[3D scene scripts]
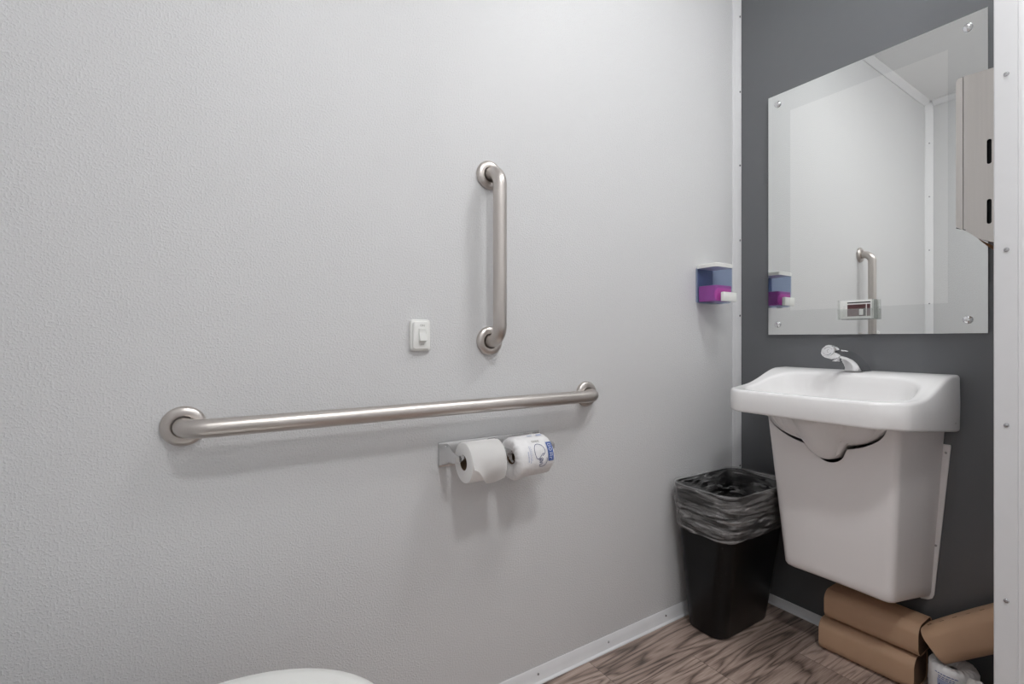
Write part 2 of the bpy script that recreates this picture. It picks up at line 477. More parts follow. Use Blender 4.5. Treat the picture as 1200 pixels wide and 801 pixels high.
# ------------------------------------------------------------------ light switch
sw = thing('light_switch', 'small white rocker light switch on the grey wall beside the upright grab bar', 'switch', (-1.388, 0, 0.988))
cx, cz = -1.3885, 1.0275
def slab(x0, x1, z0, z1, r, y0, y1, er=0.003):
    bm = bmesh.new()
    rings = []
    for inset, y in ((0, y0), (0, y1 + er), (er * 0.3, y1 + er * 0.3), (er, y1)):
        rings.append([(x, y, z) for x, z in rrect(x0 + inset, x1 - inset, z0 + inset, z1 - inset, max(r - inset, 0.001), 6)])
    ring_strip(bm, rings, True, True)
    return bm
obj('back_plate', slab(cx - 0.027, cx + 0.027, cz - 0.040, cz + 0.040, 0.008, -0.0005, -0.010), M['plastic'], sw)
obj('face_plate', slab(cx - 0.0225, cx + 0.0225, cz - 0.0355, cz + 0.0355, 0.008, -0.0095, -0.0165), M['plastic'], sw)
bm = bmesh.new()
prof = [(-0.0160, cz - 0.0165), (-0.0255, cz - 0.0150), (-0.0262, cz - 0.010), (-0.0195, cz + 0.004), (-0.0190, cz + 0.012), (-0.0200, cz + 0.0165), (-0.0160, cz + 0.0170)]
prism(bm, prof, lambda y, z: (cx - 0.0095 + 0.002, y, z), lambda y, z: (cx + 0.0095 + 0.002, y, z))
bmesh.ops.bevel(bm, geom=list(bm.edges), offset=0.0009, segments=2, affect='EDGES')
obj('rocker', bm, M['plastic'], sw)
obj('on_lettering', text_bm('ON', 0.008, lambda u, v, w: (cx + 0.002 + u, -0.0167 + w * 0.5 - 0.0001, cz + 0.0245 + v)), M['grey_ink'], sw, recalc=False)
obj('off_lettering', text_bm('OFF', 0.0055, lambda u, v, w: (cx + 0.002 + u, -0.0167 + w * 0.5 - 0.0001, cz - 0.0235 + v)), M['grey_ink'], sw, recalc=False)

# ------------------------------------------------------------------ toilet roll holder
HX0, HX1 = -1.337, -1.012
SPZ, SPY = 0.717, -0.080
th = thing('toilet_roll_holder', 'chrome double toilet roll holder screwed to the grey wall under the long bar', 'toilet roll holder', (-1.17, 0, 0.682))
obj('back_plate', slab(HX0, HX1, 0.683, 0.747, 0.003, -0.0005, -0.006, 0.002), M['satin'], th)
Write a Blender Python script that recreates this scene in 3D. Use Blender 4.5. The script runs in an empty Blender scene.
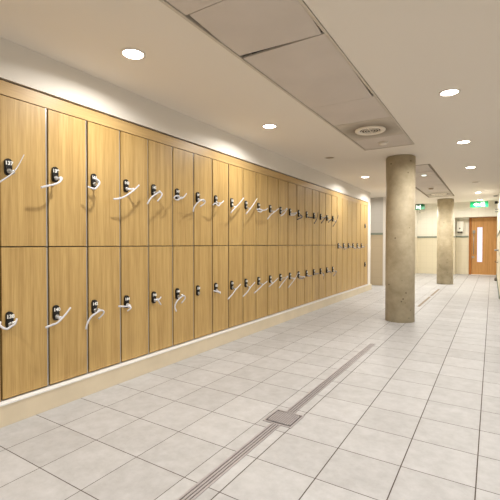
import bpy, bmesh, math, random
from mathutils import Vector, Matrix
random.seed(7)
scene = bpy.context.scene
col = scene.collection
H = 2.242          # ceiling height of the low ceiling
XL = -2.405        # plane of the locker doors
# ------------------------------------------------------------------ materials
def new_mat(name):
    m = bpy.data.materials.new(name); m.use_nodes = True
    nt = m.node_tree; b = nt.nodes['Principled BSDF']
    return m, nt, b
def lin(c):
    return tuple((x / 12.92 if x <= .04045 else ((x + .055) / 1.055) ** 2.4) for x in [v / 255 for v in c]) + (1.0,)
def plain(name, rgb, rough=.5, metal=0.0, emit=0.0, noise=0.0, nscale=8.0, bump=0.0, spec=.5):
    m, nt, b = new_mat(name)
    b.inputs['Roughness'].default_value = rough
    b.inputs['Metallic'].default_value = metal
    b.inputs['Specular IOR Level'].default_value = spec
    b.inputs['Base Color'].default_value = lin(rgb)
    if noise or bump:
        tc = nt.nodes.new('ShaderNodeTexCoord')
        n = nt.nodes.new('ShaderNodeTexNoise'); n.inputs['Scale'].default_value = nscale; n.inputs['Detail'].default_value = 5
        nt.links.new(tc.outputs['Object'], n.inputs['Vector'])
        if noise:
            r = nt.nodes.new('ShaderNodeValToRGB')
            c = lin(rgb)
            r.color_ramp.elements[0].position = .3; r.color_ramp.elements[1].position = .7
            r.color_ramp.elements[0].color = tuple(v * (1 - noise) for v in c[:3]) + (1,)
            r.color_ramp.elements[1].color = tuple(min(1, v * (1 + noise)) for v in c[:3]) + (1,)
            nt.links.new(n.outputs['Fac'], r.inputs['Fac']); nt.links.new(r.outputs['Color'], b.inputs['Base Color'])
        if bump:
            bp = nt.nodes.new('ShaderNodeBump'); bp.inputs['Strength'].default_value = bump; bp.inputs['Distance'].default_value = .002
            nt.links.new(n.outputs['Fac'], bp.inputs['Height']); nt.links.new(bp.outputs['Normal'], b.inputs['Normal'])
    if emit:
        b.inputs['Emission Color'].default_value = lin(rgb); b.inputs['Emission Strength'].default_value = emit
    return m
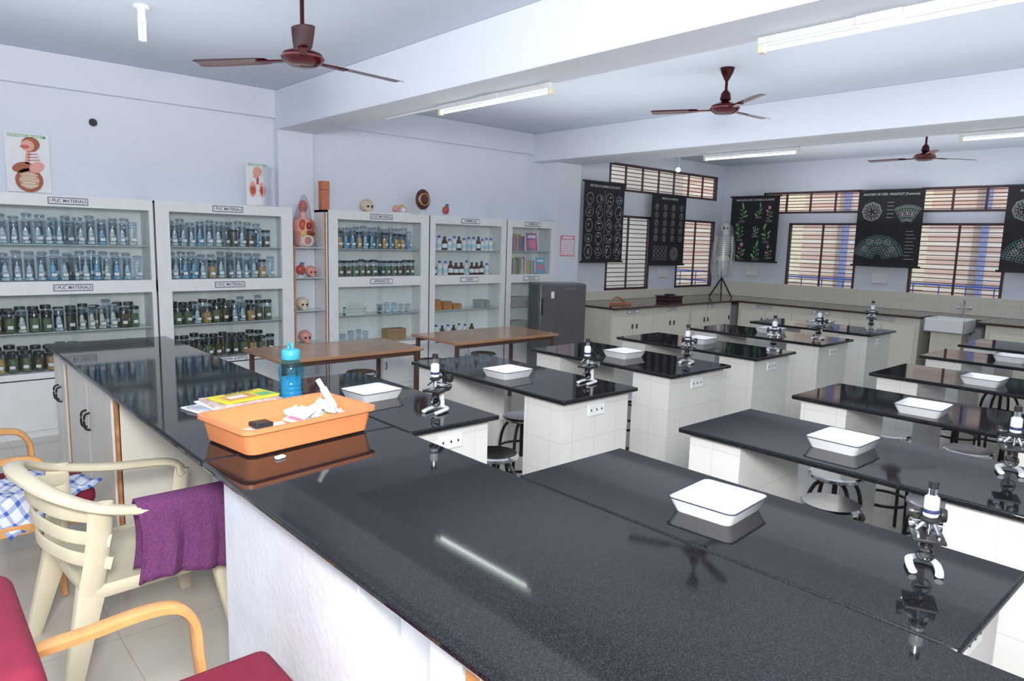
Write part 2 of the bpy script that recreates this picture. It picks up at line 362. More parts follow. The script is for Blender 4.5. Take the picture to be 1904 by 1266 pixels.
# ------------------------------------------------------------ jars etc
def jar(kind):
    g='specimen jars in the cabinets'
    liq={'clear':(.52,.62,.68),'blue':(.20,.42,.62),'brown':(.12,.07,.035),'green':(.12,.16,.07),'pale':(.76,.69,.54),'amberj':(.52,.30,.10)}
    if kind in liq:
        light=kind in('clear','blue','pale')
        rr,h=(.043,.26) if light else (.047,.22)
        lab={'clear':'clear glass jar with pale preserved specimen on a cabinet shelf','blue':'glass jar of bluish preserving fluid on a cabinet shelf','pale':'glass jar with cream coloured specimen on a cabinet shelf','brown':'dark brown filled specimen jar with black lid on a shelf','green':'dark green filled specimen jar with black lid on a shelf','amberj':'amber fluid filled specimen jar with black lid on a shelf'}[kind]
        o=tag(MB().lathe([(rr-.003,0),(rr,.006),(rr,h-.03),(rr*.92,h-.015),(rr*.92,h)],n=14).obj('specimen_jar',JARG),lab,'jar',g)
        m=M('content_'+kind,liq[kind],.3,var=.55,scale=30)
        if light:
            MB().sph((0,0,h*.40),rr*.62,(1,.7,h*.34/(rr*.62)),n=10,m=7).cyl((0,0,.008),(0,0,.04),rr*.9,n=12).obj('specimen',m,o)
            MB().ring((0,0,h*.8),rr*.97,.0025,n=14,m=5).obj('fluid_line',M('fluid_line',(.15,.3,.40),.3),o)
            MB().lathe([(rr*.95,h),(rr*1.04,h+.003),(rr*1.04,h+.014),(rr*.4,h+.02)],n=14).obj('lid',M('lid_pale',(.30,.42,.48),.2),o)
        else:
            MB().lathe([(rr*.93,.008),(rr*.93,h*.72)],n=12).obj('specimen',m,o)
            MB().lathe([(rr,h-.01),(rr*1.04,h-.008),(rr*1.04,h+.022),(rr,h+.025)],n=14).obj('lid',BLKP,o)
        MB().box(-.022,.022,-rr-.003,-rr+.002,.05,.085).obj('paper_label',PAPER,o)
        return o
    m=PAPER if kind=='whitebot' else M('amber_glass',(.10,.03,.01),.15)
    o=tag(MB().lathe([(.038,0),(.04,.004),(.04,.12),(.018,.15),(.018,.165)],n=14).obj('reagent_bottle',m),'white plastic reagent bottle with blue cap on a shelf' if kind=='whitebot' else 'amber glass reagent bottle with dark cap on a shelf','bottle','reagent bottles')
    MB().lathe([(.021,.160),(.021,.19),(.018,.193)],n=12).obj('cap',M('cap_blue',(.05,.15,.5),.4) if kind=='whitebot' else BLKP,o)
    MB().lathe([(.0405,.03),(.0412,.031),(.0412,.09),(.0405,.091)],n=14).obj('paper_label',M('label_cyan',(.5,.7,.8),.6) if kind=='whitebot' else PAPER,o)
    return o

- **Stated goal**
Omit pictures; set down the rest of the material word for word.

- **Response to the task**
Write part 2 of the bpy script that recreates this picture. It picks up at line 477. More parts follow. Use Blender 4.5. Treat the picture as 1200 pixels wide and 801 pixels high.
# ------------------------------------------------------------------ light switch
sw = thing('light_switch', 'small white rocker light switch on the grey wall beside the upright grab bar', 'switch', (-1.388, 0, 0.988))
cx, cz = -1.3885, 1.0275
def slab(x0, x1, z0, z1, r, y0, y1, er=0.003):
    bm = bmesh.new()
    rings = []
    for inset, y in ((0, y0), (0, y1 + er), (er * 0.3, y1 + er * 0.3), (er, y1)):
        rings.append([(x, y, z) for x, z in rrect(x0 + inset, x1 - inset, z0 + inset, z1 - inset, max(r - inset, 0.001), 6)])
    ring_strip(bm, rings, True, True)
    return bm
obj('back_plate', slab(cx - 0.027, cx + 0.027, cz - 0.040, cz + 0.040, 0.008, -0.0005, -0.010), M['plastic'], sw)
obj('face_plate', slab(cx - 0.0225, cx + 0.0225, cz - 0.0355, cz + 0.0355, 0.008, -0.0095, -0.0165), M['plastic'], sw)
bm = bmesh.new()
prof = [(-0.0160, cz - 0.0165), (-0.0255, cz - 0.0150), (-0.0262, cz - 0.010), (-0.0195, cz + 0.004), (-0.0190, cz + 0.012), (-0.0200, cz + 0.0165), (-0.0160, cz + 0.0170)]
prism(bm, prof, lambda y, z: (cx - 0.0095 + 0.002, y, z), lambda y, z: (cx + 0.0095 + 0.002, y, z))
bmesh.ops.bevel(bm, geom=list(bm.edges), offset=0.0009, segments=2, affect='EDGES')
obj('rocker', bm, M['plastic'], sw)
obj('on_lettering', text_bm('ON', 0.008, lambda u, v, w: (cx + 0.002 + u, -0.0167 + w * 0.5 - 0.0001, cz + 0.0245 + v)), M['grey_ink'], sw, recalc=False)
obj('off_lettering', text_bm('OFF', 0.0055, lambda u, v, w: (cx + 0.002 + u, -0.0167 + w * 0.5 - 0.0001, cz - 0.0235 + v)), M['grey_ink'], sw, recalc=False)

# ------------------------------------------------------------------ toilet roll holder
HX0, HX1 = -1.337, -1.012
SPZ, SPY = 0.717, -0.080
th = thing('toilet_roll_holder', 'chrome double toilet roll holder screwed to the grey wall under the long bar', 'toilet roll holder', (-1.17, 0, 0.682))
obj('back_plate', slab(HX0, HX1, 0.683, 0.747, 0.003, -0.0005, -0.006, 0.002), M['satin'], th)
Write a Blender Python script that recreates this scene in 3D. Use Blender 4.5. The script runs in an empty Blender scene.
import bpy, bmesh, math, random
from mathutils import Vector, Matrix
random.seed(7)
scene = bpy.context.scene
col = scene.collection
H = 2.242          # ceiling height of the low ceiling
XL = -2.405        # plane of the locker doors
# ------------------------------------------------------------------ materials
def new_mat(name):
    m = bpy.data.materials.new(name); m.use_nodes = True
    nt = m.node_tree; b = nt.nodes['Principled BSDF']
    return m, nt, b
def lin(c):
    return tuple((x / 12.92 if x <= .04045 else ((x + .055) / 1.055) ** 2.4) for x in [v / 255 for v in c]) + (1.0,)
def plain(name, rgb, rough=.5, metal=0.0, emit=0.0, noise=0.0, nscale=8.0, bump=0.0, spec=.5):
    m, nt, b = new_mat(name)
    b.inputs['Roughness'].default_value = rough
    b.inputs['Metallic'].default_value = metal
    b.inputs['Specular IOR Level'].default_value = spec
    b.inputs['Base Color'].default_value = lin(rgb)
    if noise or bump:
        tc = nt.nodes.new('ShaderNodeTexCoord')
        n = nt.nodes.new('ShaderNodeTexNoise'); n.inputs['Scale'].default_value = nscale; n.inputs['Detail'].default_value = 5
        nt.links.new(tc.outputs['Object'], n.inputs['Vector'])
        if noise:
            r = nt.nodes.new('ShaderNodeValToRGB')
            c = lin(rgb)
            r.color_ramp.elements[0].position = .3; r.color_ramp.elements[1].position = .7
            r.color_ramp.elements[0].color = tuple(v * (1 - noise) for v in c[:3]) + (1,)
            r.color_ramp.elements[1].color = tuple(min(1, v * (1 + noise)) for v in c[:3]) + (1,)
            nt.links.new(n.outputs['Fac'], r.inputs['Fac']); nt.links.new(r.outputs['Color'], b.inputs['Base Color'])
        if bump:
            bp = nt.nodes.new('ShaderNodeBump'); bp.inputs['Strength'].default_value = bump; bp.inputs['Distance'].default_value = .002
            nt.links.new(n.outputs['Fac'], bp.inputs['Height']); nt.links.new(bp.outputs['Normal'], b.inputs['Normal'])
    if emit:
        b.inputs['Emission Color'].default_value = lin(rgb); b.inputs['Emission Strength'].default_value = emit
    return m
Write part 2 of the bpy script that recreates this picture. It picks up at line 362. More parts follow. The script is for Blender 4.5. Take the picture to be 1904 by 1266 pixels.
# ------------------------------------------------------------ jars etc
def jar(kind):
    g='specimen jars in the cabinets'
    liq={'clear':(.52,.62,.68),'blue':(.20,.42,.62),'brown':(.12,.07,.035),'green':(.12,.16,.07),'pale':(.76,.69,.54),'amberj':(.52,.30,.10)}
    if kind in liq:
        light=kind in('clear','blue','pale')
        rr,h=(.043,.26) if light else (.047,.22)
        lab={'clear':'clear glass jar with pale preserved specimen on a cabinet shelf','blue':'glass jar of bluish preserving fluid on a cabinet shelf','pale':'glass jar with cream coloured specimen on a cabinet shelf','brown':'dark brown filled specimen jar with black lid on a shelf','green':'dark green filled specimen jar with black lid on a shelf','amberj':'amber fluid filled specimen jar with black lid on a shelf'}[kind]
        o=tag(MB().lathe([(rr-.003,0),(rr,.006),(rr,h-.03),(rr*.92,h-.015),(rr*.92,h)],n=14).obj('specimen_jar',JARG),lab,'jar',g)
        m=M('content_'+kind,liq[kind],.3,var=.55,scale=30)
        if light:
            MB().sph((0,0,h*.40),rr*.62,(1,.7,h*.34/(rr*.62)),n=10,m=7).cyl((0,0,.008),(0,0,.04),rr*.9,n=12).obj('specimen',m,o)
            MB().ring((0,0,h*.8),rr*.97,.0025,n=14,m=5).obj('fluid_line',M('fluid_line',(.15,.3,.40),.3),o)
            MB().lathe([(rr*.95,h),(rr*1.04,h+.003),(rr*1.04,h+.014),(rr*.4,h+.02)],n=14).obj('lid',M('lid_pale',(.30,.42,.48),.2),o)
        else:
            MB().lathe([(rr*.93,.008),(rr*.93,h*.72)],n=12).obj('specimen',m,o)
            MB().lathe([(rr,h-.01),(rr*1.04,h-.008),(rr*1.04,h+.022),(rr,h+.025)],n=14).obj('lid',BLKP,o)
        MB().box(-.022,.022,-rr-.003,-rr+.002,.05,.085).obj('paper_label',PAPER,o)
        return o
    m=PAPER if kind=='whitebot' else M('amber_glass',(.10,.03,.01),.15)
    o=tag(MB().lathe([(.038,0),(.04,.004),(.04,.12),(.018,.15),(.018,.165)],n=14).obj('reagent_bottle',m),'white plastic reagent bottle with blue cap on a shelf' if kind=='whitebot' else 'amber glass reagent bottle with dark cap on a shelf','bottle','reagent bottles')
    MB().lathe([(.021,.160),(.021,.19),(.018,.193)],n=12).obj('cap',M('cap_blue',(.05,.15,.5),.4) if kind=='whitebot' else BLKP,o)
    MB().lathe([(.0405,.03),(.0412,.031),(.0412,.09),(.0405,.091)],n=14).obj('paper_label',M('label_cyan',(.5,.7,.8),.6) if kind=='whitebot' else PAPER,o)
    return o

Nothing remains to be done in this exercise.